TxDOT couldn’t immediately say what buying back the 41 miles operated by the SH 130 Concession Co. might cost. TxDOT’s contract with the company spells out a complex procedure for determining the fair market value of that section of toll road in the event that TxDOT decides, before the end of the agreement’s 50-year term, that it wants to take over that section. Agreeing on a price, officials said, would require considerable time, expense, negotiation and, possibly, litigation.
“Our preliminary analysis suggests that the estimated total cost of Rep. Workman’s proposal could be $3.0 billion,” TxDOT spokeswoman Veronica Beyer said.
Getting that $3 billion, however, is at best a long shot.
The notional $1.5 billion in federal funding is roughly half of what the state gets in federal transportation funds each year, and that money is spoken for years into the future.

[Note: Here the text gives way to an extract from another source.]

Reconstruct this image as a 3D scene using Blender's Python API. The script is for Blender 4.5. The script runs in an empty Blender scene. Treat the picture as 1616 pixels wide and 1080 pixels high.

What Workman has in mind is an additional federal grant, coming when the federal transportation program already is underfunded by gas taxes and requires that Congress prop it up each year with deficit spending.
As for the state share, Workman’s proposal to tap the rainy day fund — expected to have about $12 billion by the end of fiscal 2015 if left alone — would be competing with a large group of other legislative designs on that money. That includes one initiative to establish a transportation funding bank and, in effect, loan money to local governments for road projects.
Any of these would require a two-thirds vote in both legislative chambers, a tall threshold, and Gov. Rick Perry’s signature.
Taking tolls away from Texas 130 would eliminate much of a revenue stream of more than $100 million a year for the Central Texas Turnpike System, which officials expect to grow to more than $250 million a year within a decade. The road and its three companion tollways in Central Texas, not profitable at this point, are expected to begin producing steady annual surpluses by 2018 and $1.5 billion in cumulative profit by 2042.
Workman’s proposal would eliminate the revenue stream for maintaining the road and building other projects.
State Sen. Robert Nichols, R-Jacksonville, the Senate Transportation Committee chairman, hadn’t heard of Workman’s bill and didn’t sound like he wanted to hear much more.
“The political viability is not good,” Nichols told the American-Statesman.
Austin state Rep. Mark Strama represents a district that includes Texas 130 and, as a Democrat in a Republican-controlled Legislature, “carries a lot of statement bills.”
Workman, he said, “is thinking creatively. I can’t argue with the logic of having 130 fulfill its original purpose.”
Texas 130, in 2011 traffic counts, saw a high of 43,000 vehicles a day on it in Pflugerville, about a fifth of what I-35 sees in Central Austin. Traffic on Texas 130 steadily ebbed further south, to just 9,600 vehicles a day near Mustang Ridge. Officials haven’t released traffic counts for the privately operated section south of Mustang Ridge, which opened last fall.
Strama questions whether removing tolls from Texas 130, which cuts a meandering path through Central Texas 12 miles longer than I-35, would actually make a significant difference on what happens on the interstate. A recent pilot program by TxDOT to reduce truck tolls by two-thirds increased truck traffic on the tollway by about 50 percent, but the overwhelming number of cars and trucks are still using I-35.
“Isn’t the real problem,” Strama said, “that the shortest distance between two points is a straight line?”